It’s official – graphene is the wonder material of the millennium. A team of researchers at the Max Planck Institute for Polymer Research (MPI-P) in Mainz and the National Univ. of Singapore found that thermal conductivity of graphene diverges with the size of the samples. What’s the big deal? Well, the findings show that the thermal conductivity of graphene is not a constant, as is the case for 99.99% of all other materials, but increases with the length of graphene. Scientists already knew graphene has excellent heat transfer capabilities, but few suspected this much. For the electronics industry, these findings might be a game changer.

Graphene heat conductivity NOT a constant

French physicist Joseph Fourier had postulated the laws of heat propagation in solids, according to whihc thermal conductivity is an intrinsic material property that is normally independent of size or shape – a constant. Yet, this is not the case for graphene, a two-dimensional layer of carbon atoms bound together in a hexagon shape.


Photo: CNN

Davide Donadio, head of a Max Planck Research Group at the MPI-P, and colleagues performed extensive numerical simulations, whose results were backed by experiments, and found that the thermal conductivity logarithmically increases as a function of the size of the graphene samples. In other words, the longer the graphene layer, the more heat can be transferred through the batch of material. After analyzing the simulations, Davide Donadio found that this feature stems from the combination of reduced dimensionality and stiff chemical bonding, which make thermal vibration propagate with minimal dissipation at non-equilibrium conditions.

“We recognized mechanisms of heat transfer that actually contradict Fourier’s law in the micrometer scale.

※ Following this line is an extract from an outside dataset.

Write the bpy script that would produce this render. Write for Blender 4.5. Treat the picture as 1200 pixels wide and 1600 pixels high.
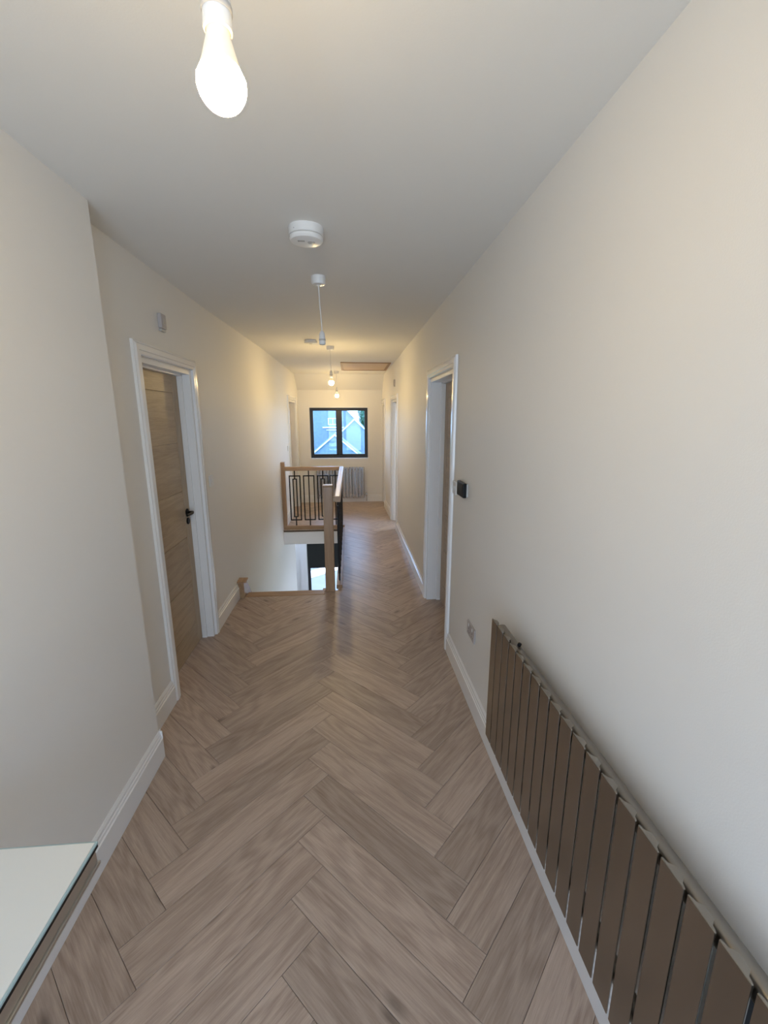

Now all the previous experimental measurements of the thermal conductivity of graphene need to be reinterpreted. The very concept of thermal conductivity as an intrinsic property does not hold for graphene, at least for patches as large as several micrometers”, says Davide Donadio.

It seems like every month, at least, there’s a new useful characteristic about surface that we come to learn. It is chemically very stable, flexible, a hundred times more tear-resistant than steel and at the same time very light. The fact that it has excellent electrical conductivity, however, coupled with this latest findings makes graphene a game changer for the electronics industry of the future. Now, the most important challenge researchers need to address is scaling manufacturing of graphene so that billions may practically experience what graphene can do, not just read about it and ponder about how marvelous technology, and human society consequently, can grow aided by this wonder material.

The findings appeared in the journal Nature.